新しいタイプの産業用ロボットは、特に中小企業にとってメリットが大きい。ロボットを導入することで、大手並みに生産力を上げることが可能になるからだ。初期費用はかかるが、効率やコストの部分でも投資をする価値はあるだろう。
加えて、人件費や人手不足といった問題の解消にもつながる。産業用ロボットを導入すれば、安い人件費を求めて海外に工場を建設する必要もなくなる。それに、産業用ロボットは人間のようにムラがなく、ミスも少ない。

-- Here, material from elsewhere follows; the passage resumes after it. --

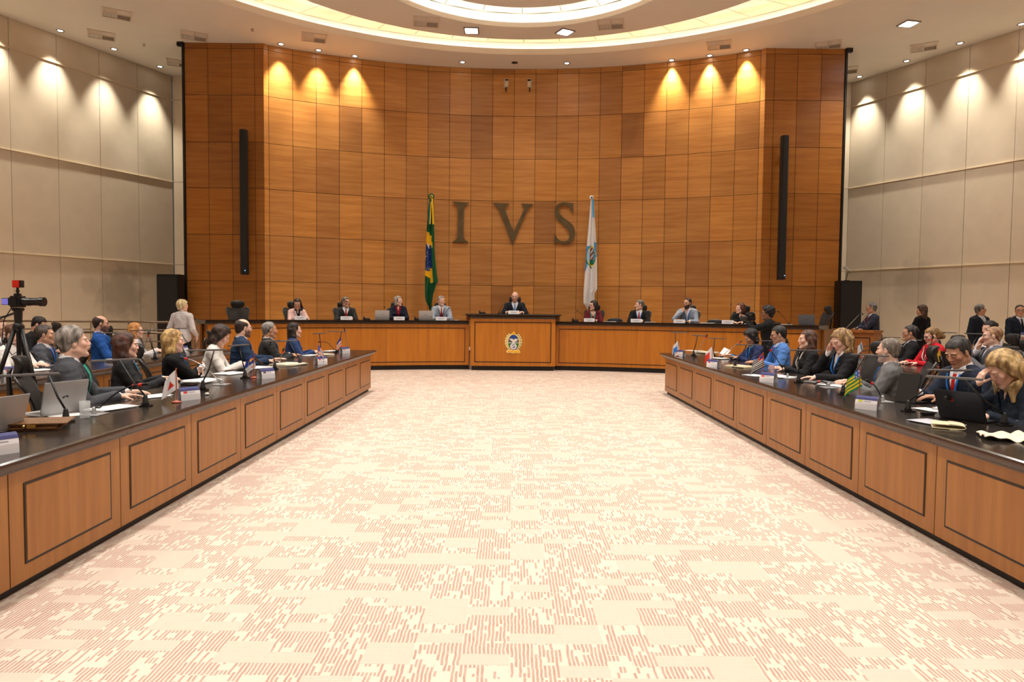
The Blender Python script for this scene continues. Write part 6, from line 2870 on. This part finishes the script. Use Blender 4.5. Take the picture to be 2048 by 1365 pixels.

長時間の作業にも、疲れを見せることはないし、文句を言うこともない。日本をはじめ欧米でロボット需要が高まるのは当然だと言える。
となると、世界的に見れば「世界の工場」として経済成長を遂げてきたお隣の中国はロボットの普及で痛手を負うのではないかと想像できる。だが実は、人件費や人材不足の問題は中国でも同じような状況か、むしろ他の国より深刻だという。経済成長に伴って、より高い賃金を求めて離職する人が後を絶たず、工場で働く労働者の離職率は月に約20%とも言われているからだ。また、平均賃金が毎年15%増ずつ上がり続けている状態でも、人材を確保するのが難しくなってきている。
実のところ、産業用ロボットの稼働数では、中国が世界で第3位(18万2300台)だ。2014年の購入台数は前年比56%増というから驚きだ。このままのペースでいくと、世界第2位の米国(23万7400台)を追い越すのも時間の問題だろう。「世界の工場」の今後は産業ロボットが担うことになる、と言っても過言ではないようだ。
とはいえ、ビジネス的にみれば、産業用ロボットの稼働数が多ければいいという単純な話ではない。国際競争力を上げるには、さまざまな要因がある。税金、法規制、エネルギーコスト、サプライヤーの有無などのインフラも重要になってくるからだ。